セクハラ行為が、強制わいせつ罪など刑罰法規違反の行為に該当する場合は、職場の風紀秩序を著しく乱し、会社の名誉・信用を著しく傷つけるものとして、懲戒解雇が可能な場合といえるでしょう。
一方で、刑罰法規違反に当たらない程度の性的要求・交際強要の場合は、懲戒解雇その他懲戒処分が可能か否かは事件の内容によって異なりますので、個別に判断せざるを得ません。
その際、加害行為、従業員の地位、会社の取り組み、反省の態度などを総合的に勘案した上で、懲戒処分が可能か判断することになります。
場合によっては、①軽い懲戒処分(譴責・戒告など)や配置転換などの処分を行い、②さらに改善が見られない場合に所定の懲戒手続きのうえ重い懲戒処分(懲戒解雇など)を科すといったステップをとることも必要になると考えられます。

(3)対処実施のポイント

管理職の男性従業員が部下の20代の女性社員に対して、コミュニケーションを図り女性が働きやすい環境を作るためと称して、勤務後にたびたび2人だけの食事に誘い、複数回2人で食事に行ったところ、男性従業員が部下の女性を会員制クラブに誘い、その個室内で手や体を触わったというようなケースでは、
男性従業員のセクハラ行為は強制わいせつ罪に該当する可能性が高いといえます。仮に、調査の結果、強制わいせつ罪に該当する行為であった場合は、懲戒解雇処分を行うことを検討します。

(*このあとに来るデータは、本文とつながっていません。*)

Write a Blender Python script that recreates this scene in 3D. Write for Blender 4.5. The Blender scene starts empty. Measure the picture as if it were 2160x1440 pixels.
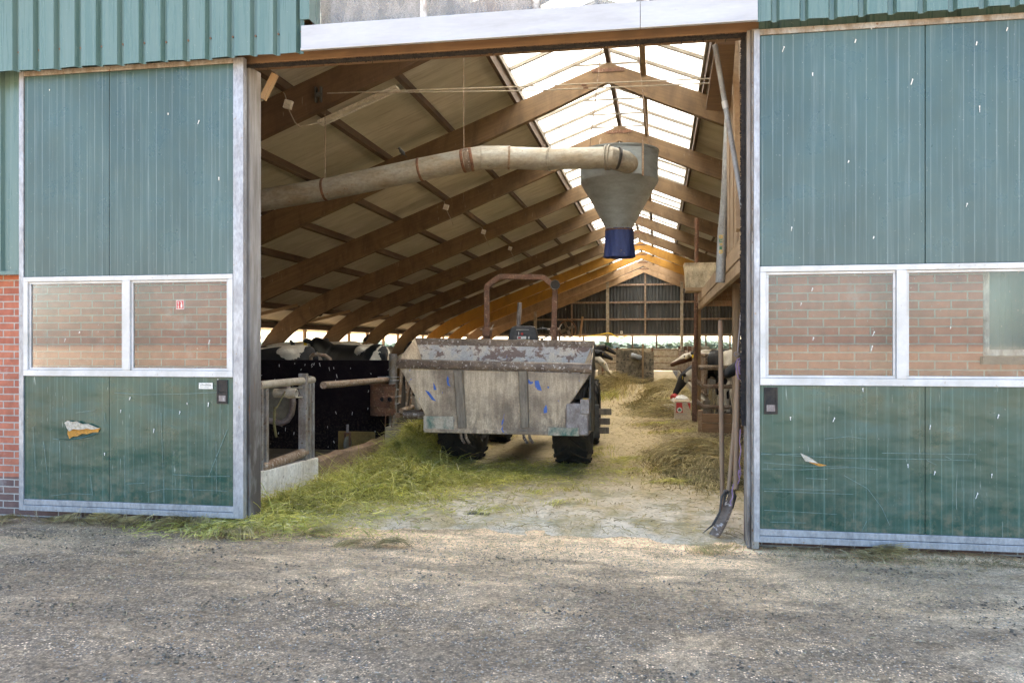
import bpy, bmesh, math, random
import numpy as np
from mathutils import Vector, Matrix, noise as mnoise

R = math.radians
random.seed(7)
rng = np.random.default_rng(11)
S = bpy.context.scene
COL = S.collection

# ------------------------------------------------------------------ camera
EYE = 1.5
FPX = 1744.0            # focal length in pixels of the 2160 px wide photograph
TH = R(10.02)           # the barn axis is +Y, the camera looks a little left of it
cd = bpy.data.cameras.new("camera")
cam = bpy.data.objects.new("camera", cd)
COL.objects.link(cam)
cam.location = (0, 0, EYE)
cam.rotation_euler = (R(90), 0, TH)
cd.sensor_width = 36.0
cd.lens = 36.0 * FPX / 2160.0
cd.shift_y = 10.0 / 2160.0
cd.clip_start = 0.05
cd.clip_end = 6000
S.camera = cam

# ------------------------------------------------------------------ world, sun, exposure
SUN_EL, SUN_AZ = 47.0, -28.0      # azimuth from +Y, negative = to the left
w = bpy.data.worlds.new("World")
S.world = w
w.use_nodes = True
wn = w.node_tree
bg = wn.nodes["Background"]
sky = wn.nodes.new("ShaderNodeTexSky")
sky.sky_type = 'NISHITA'
sky.sun_disc = False
sky.sun_elevation = R(SUN_EL)
sky.sun_rotation = R(SUN_AZ)
sky.air_density = 1.0
sky.dust_density = 1.6
sky.ozone_density = 1.0
wn.links.new(sky.outputs[0], bg.inputs[0])
bg.inputs[1].default_value = 0.083
sd = bpy.data.lights.new("sun", 'SUN')
sd.energy = 5.0
sd.angle = R(0.6)
sd.color = (1.0, 0.96, 0.9)
sun = bpy.data.objects.new("sun", sd)
COL.objects.link(sun)
sv = Vector((math.sin(R(SUN_AZ)) * math.cos(R(SUN_EL)), math.cos(R(SUN_AZ)) * math.cos(R(SUN_EL)), math.sin(R(SUN_EL))))
sun.rotation_euler = (-sv).to_track_quat('-Z', 'Y').to_euler()
sun.location = (0, 0, 30)
S.view_settings.view_transform = 'Standard'
S.view_settings.look = 'None'
S.view_settings.exposure = 3.15
S.view_settings.gamma = 1.0
S.view_settings.use_curve_mapping = False
S.render.engine = 'CYCLES'
S.cycles.max_bounces = 10
S.cycles.diffuse_bounces = 7
S.cycles.glossy_bounces = 3
S.cycles.transparent_max_bounces = 12
S.cycles.sample_clamp_indirect = 8.0
S.cycles.use_denoising = True
S.cycles.caustics_reflective = False
S.cycles.caustics_refractive = False

# ------------------------------------------------------------------ photograph pixel -> point on a plane
_F = Vector((-math.sin(TH), math.cos(TH), 0))
_R = Vector((math.cos(TH), math.sin(TH), 0))
def at(px, py, Y=None, Z=None, X=None):
    d = _F + _R * ((px - 1080) / FPX) + Vector((0, 0, (730 - py) / FPX))
    if Y is not None: t = Y / d.y
    elif X is not None: t = X / d.x
    else: t = (Z - EYE) / d.z
    return Vector((d.x * t, d.y * t, EYE + d.z * t))

# ------------------------------------------------------------------ node helpers
class NT:
    def __init__(s, name):
        s.m = bpy.data.materials.new(name)
        s.m.use_nodes = True
        s.t = s.m.node_tree
        s.b = s.t.nodes["Principled BSDF"]
        s.out = s.t.nodes["Material Output"]
        s.tc = None
    def n(s, typ, **kw):
        nd = s.t.nodes.new(typ)
        for k, v in kw.items(): setattr(nd, k, v)
        return nd
    def put(s, sock, v):
        if v is None: return
        if hasattr(v, 'is_output'): s.t.links.new(v, sock)
        elif isinstance(v, (tuple, list)) and len(v) == 3 and sock.type == 'RGBA': sock.default_value = (*v, 1)
        else: sock.default_value = v
    def obj(s):
        if s.tc is None: s.tc = s.n("ShaderNodeTexCoord")
        return s.tc.outputs["Object"]
    def pos(s):
        return s.n("ShaderNodeNewGeometry").outputs["Position"]
    def island(s):
        return s.n("ShaderNodeNewGeometry").outputs["Random Per Island"]
    def map(s, vec, scale=(1, 1, 1), loc=(0, 0, 0), rot=(0, 0, 0)):
        nd = s.n("ShaderNodeMapping")
        s.put(nd.inputs["Vector"], vec)
        nd.inputs["Scale"].default_value = scale
        nd.inputs["Location"].default_value = loc
        nd.inputs["Rotation"].default_value = rot
        return nd.outputs[0]
    def noise(s, vec, scale=5, detail=4, rough=0.55, dist=0.0, color=False):
        nd = s.n("ShaderNodeTexNoise")
        s.put(nd.inputs["Vector"], vec)
        nd.inputs["Scale"].default_value = scale
        nd.inputs["Detail"].default_value = detail
        nd.inputs["Roughness"].default_value = rough
        nd.inputs["Distortion"].default_value = dist
        return nd.outputs["Color" if color else "Fac"]
    def vor(s, vec, scale=5, feature='F1', out="Distance", rnd=1.0):
        nd = s.n("ShaderNodeTexVoronoi")
        nd.feature = feature
        s.put(nd.inputs["Vector"], vec)
        nd.inputs["Scale"].default_value = scale
        nd.inputs["Randomness"].default_value = rnd
        return nd.outputs[out]
    def ramp(s, fac, stops, interp='LINEAR'):
        nd = s.n("ShaderNodeValToRGB")
        nd.color_ramp.interpolation = interp
        e = nd.color_ramp.elements
        while len(e) < len(stops): e.new(0.5)
        for el, (p, c) in zip(e, stops):
            el.position = p
            el.color = (c, c, c, 1) if isinstance(c, (int, float)) else (*c, 1)
        s.put(nd.inputs[0], fac)
        return nd.outputs[0]
    def mix(s, fac, a, b, blend='MIX'):
        nd = s.n("ShaderNodeMix")
        nd.data_type = 'RGBA'
        nd.blend_type = blend
        s.put(nd.inputs[0], fac)
        s.put(nd.inputs[6], a)
        s.put(nd.inputs[7], b)
        return nd.outputs[2]
    def math(s, op, a, b=0.0, c=None, clamp=False):
        nd = s.n("ShaderNodeMath")
        nd.operation = op
        nd.use_clamp = clamp
        s.put(nd.inputs[0], a)
        s.put(nd.inputs[1], b)
        if c is not None: s.put(nd.inputs[2], c)
        return nd.outputs[0]
    def sep(s, v):
        nd = s.n("ShaderNodeSeparateXYZ")
        s.put(nd.inputs[0], v)
        return nd.outputs
    def comb(s, x, y, z):
        nd = s.n("ShaderNodeCombineXYZ")
        for i, v in enumerate((x, y, z)): s.put(nd.inputs[i], v)
        return nd.outputs[0]
    def range(s, v, a, b, c=0.0, d=1.0):
        nd = s.n("ShaderNodeMapRange")
        s.put(nd.inputs[0], v)
        for i, x in enumerate((a, b, c, d)): nd.inputs[i + 1].default_value = x
        return nd.outputs[0]
    def bump(s, h, strength=0.3, dist=0.01):
        nd = s.n("ShaderNodeBump")
        s.put(nd.inputs["Height"], h)
        nd.inputs["Strength"].default_value = strength
        nd.inputs["Distance"].default_value = dist
        s.t.links.new(nd.outputs[0], s.b.inputs["Normal"])
    def fin(s, color=None, rough=None, metal=None, spec=None):
        s.put(s.b.inputs["Base Color"], color)
        s.put(s.b.inputs["Roughness"], rough)
        s.put(s.b.inputs["Metallic"], metal)
        if spec is not None: s.b.inputs["Specular IOR Level"].default_value = spec
        return s.m

MAT = {}
def weathered(name, base, dirt, scale=6.0, amount=0.5, rough=0.6, metal=0.0, stretch=(1, 1, 1), bump=0.15, bdist=0.004,
              spots=None, spot_scale=40, spot_amt=0.30, spec=None, fine=0.25):
    """one paint or metal with soft dirt, fine mottling and optional small spots"""
    g = NT(name)
    v = g.map(g.obj(), stretch)
    n1 = g.noise(v, scale, 6, 0.6, 0.3)
    lo = 0.5 + 0.22 * (0.5 - amount)
    f = g.ramp(n1, [(max(0, lo - 0.14), 0.0), (min(1, lo + 0.16), 1.0)])
    c = g.mix(f, base, dirt)
    n2 = g.noise(v, scale * 7, 4, 0.7)
    k = g.ramp(n2, [(0.3, 1 - fine), (0.7, 1 + fine)])
    c = g.mix(1.0, c, k, 'MULTIPLY')
    if spots is not None:
        n3 = g.noise(g.obj(), spot_scale, 3, 0.6)
        fs = g.ramp(n3, [(1 - spot_amt - 0.05, 0.0), (1 - spot_amt, 1.0)])
        c = g.mix(fs, c, spots)
    g.bump(n2, bump, bdist)
    rr = g.range(n1, 0.3, 0.7, max(0.05, rough - 0.08), min(1, rough + 0.12))
    MAT[name] = g.fin(c, rr, metal, spec)
    return MAT[name]

# ------------------------------------------------------------------ materials
def door_paint(name, base, chalk, lower):
    g = NT(name)
    p = g.pos()
    x, y, z = g.sep(p)
    fr = g.math('FRACT', g.math('DIVIDE', x, 0.072))
    line = g.math('LESS_THAN', g.math('ABSOLUTE', g.math('SUBTRACT', fr, 0.5)), 0.055)
    ln = g.noise(g.map(p, (9, 1, 0.6)), 2.0, 3, 0.6)
    line = g.math('MULTIPLY', line, g.range(ln, 0.35, 0.65, 0.12, 0.85))
    big = g.noise(g.map(p, (1, 1, 0.45)), 1.6, 5, 0.55)
    c = g.mix(g.ramp(big, [(0.38, 0), (0.66, 1)]), base, tuple(b * 1.35 + 0.006 for b in base))
    stv = g.noise(g.map(p, (22, 1, 0.55)), 1.5, 5, 0.7, 0.4)
    c = g.mix(g.math('MULTIPLY', g.ramp(stv, [(0.52, 0), (0.8, 1)]), 0.55 if lower else 0.35), c, chalk)
    c = g.mix(g.math('MULTIPLY', line, 0.6), c, chalk)
    sp = g.noise(g.map(p, (1, 1, 0.6)), 75, 2, 0.6)
    c = g.mix(g.math('MULTIPLY', g.ramp(sp, [(0.70, 0), (0.75, 1)]), 0.3), c, (0.5, 0.5, 0.46))
    if lower:
        sc = g.noise(g.map(p, (26, 1, 1.4), rot=(0, 0.05, 0)), 2.2, 4, 0.65, 1.2)
        c = g.mix(g.math('MULTIPLY', g.ramp(sc, [(0.66, 0), (0.72, 1)]), 0.55), c, (0.42, 0.5, 0.47))
        mud = g.noise(p, 14, 5, 0.7)
        mz = g.math('MULTIPLY', g.range(z, 0.55, 0.08, 0, 1), g.ramp(mud, [(0.45, 0), (0.65, 1)]))
        c = g.mix(g.math('MULTIPLY', mz, 0.65), c, (0.2, 0.17, 0.11))
    dent = g.noise(g.map(p, (1.0, 1, 1.8)), 3.2, 2, 0.5)
    hgt = g.math('ADD', g.math('MULTIPLY', dent, 1.0 if lower else 0.25), g.math('MULTIPLY', line, 0.08))
    g.bump(hgt, 0.5, 0.02)
    r = g.range(g.noise(p, 4, 4), 0.3, 0.7, 0.24, 0.42)
    return g.fin(c, r, 0.0, 0.6)
MAT['door_green'] = door_paint('door_green', (0.034, 0.07, 0.066), (0.2, 0.26, 0.27), False)  # upper panels paler and greyer, the sky's reflection put into the colours
MAT['door_green_low'] = door_paint('door_green_low', (0.010, 0.053, 0.037), (0.11, 0.2, 0.17), True)  # lower panels darker, their lack of sky reflection painted into the base

def cladding():
    g = NT('green_cladding')
    p = g.pos()
    st = g.noise(g.map(p, (14, 4, 0.5)), 1.6, 5, 0.65)
    c = g.mix(g.ramp(st, [(0.35, 0), (0.7, 1)]), (0.08, 0.148, 0.135), (0.12, 0.19, 0.18))
    sp = g.noise(p, 60, 2, 0.6)
    c = g.mix(g.math('MULTIPLY', g.ramp(sp, [(0.7, 0), (0.76, 1)]), 0.5), c, (0.5, 0.5, 0.45))
    g.bump(g.noise(p, 3, 2), 0.15, 0.01)
    return g.fin(c, g.range(st, 0.3, 0.7, 0.22, 0.36), 0.0, 0.6)
MAT['cladding'] = cladding()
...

このとき、会社側が、男性従業員が有能な従業員であることを考慮し、明らかに懲戒解雇とすべき場合であるにもかかわらず、懲戒解雇をせずまた適切な処分を行わなかったとき、被害女性従業員の怒りに触れる可能性があります。その場合、被害女性従業員から会社に対し損害賠償訴訟など提起されるおそれがあります。
このような事態になると、レピュテーションの毀損や信用失墜を招きます。セクハラ行為を行った者の処分に関しては冷静かつ適切な対応が求められますので、弁護士に相談して慎重に進める必要があります。
他方、被害を受けた女性従業員がセクハラ行為により精神疾患を患っている場合には、最大限その回復に向けた配慮を行うべきでしょう。配慮を欠いた対応を行うと、訴訟リスクがありますので注意が必要です。